Del suelo, donde antes jugaban los niños y llenaban la construcción de risas, solo quedan los desperdicios de los cultivos de plátano que rodean la zona y los charcos represados de las lluvias constantes, porque el techo de la escuela fue retirado hace algunos años.
En la fachada de las ruinas se puede observar la vida, reflejada en unas flores llenas de color y vitalidad. Posiblemente, el paso de los años haya puesto la vida de las 3 personas asesinadas en Puerto Rico simplemente en un evento más de la historia. De la misma manera, muchas personas han decidido hacerlo, tratando de olvidar los hechos y continuar con la vida, pero la naturaleza se encarga de reclamar lo que le pertenece, como lo hizo con la escuela, pero el contraste de la vida y la muerte en esta fachada es totalmente opuesto al conflicto armado, pues en este no hay buenos ni malos; no hay vida ni muerte, solo están presentes las dos caras del conflicto.
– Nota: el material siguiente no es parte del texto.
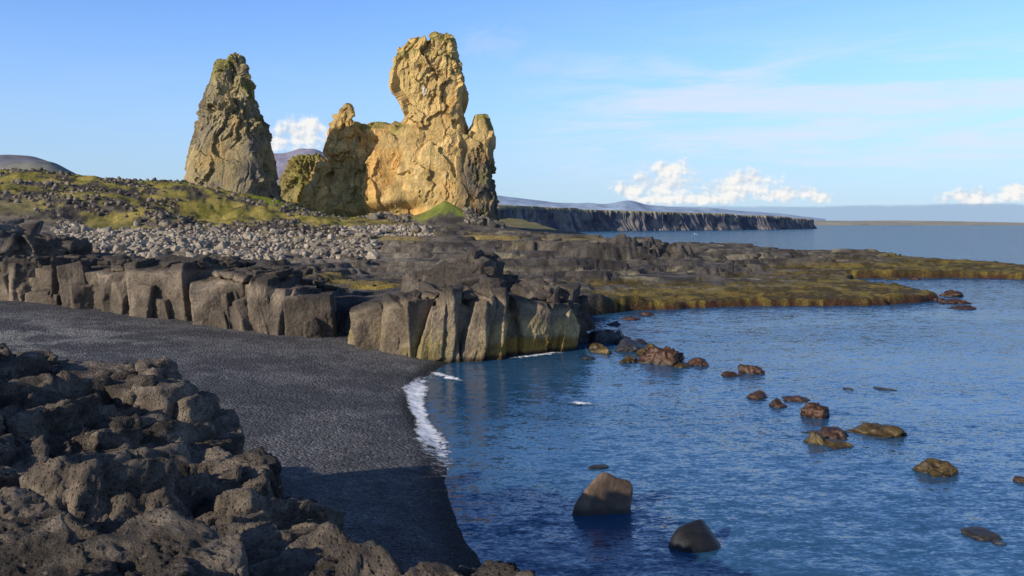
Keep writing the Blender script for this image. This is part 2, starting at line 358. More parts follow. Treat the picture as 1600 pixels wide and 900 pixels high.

Según el informe "¡Basta ya!: Colombia: memorias de guerra y dignidad" (2013), del Centro Nacional de Memoria Histórica, fueron 220.000 las muertes causadas por el conflicto entre 1958 y 2012, de las cuales 177.307 eran de civiles. Los mayores responsables de éstas muertes fueron estadísticamente los grupos paramilitares (40%), seguidos de los grupos guerrilleros (25%) y agentes del estado (8%). Para 2022 según el Registro Único de víctimas se cuentan 9.342.426 víctimas en 12.019.838 eventos o hechos victimizantes. Dentro de estas categorías se encuentran las personas que fueron desaparecidas, amenazadas, desplazadas, secuestradas, víctimas de actos terroristas, masacres, asesinatos, minas antipersona, torturas, reclutamiento forzado de menores de edad y violencia sexual.
Entre 1958 y 2012 fueron 220.000 las muertes causadas por el conflicto armado en Colombia. Más de 170.000 fueron civiles. El 40% de estas muertes fueron responsabilidad de grupos paramilitares; 25% responsabilidad de grupos guerrilleros y el 8% por agentes del Estado. Lo anterior, según el informe "¡Basta ya!: Colombia: memorias de guerra y dignidad" (2013).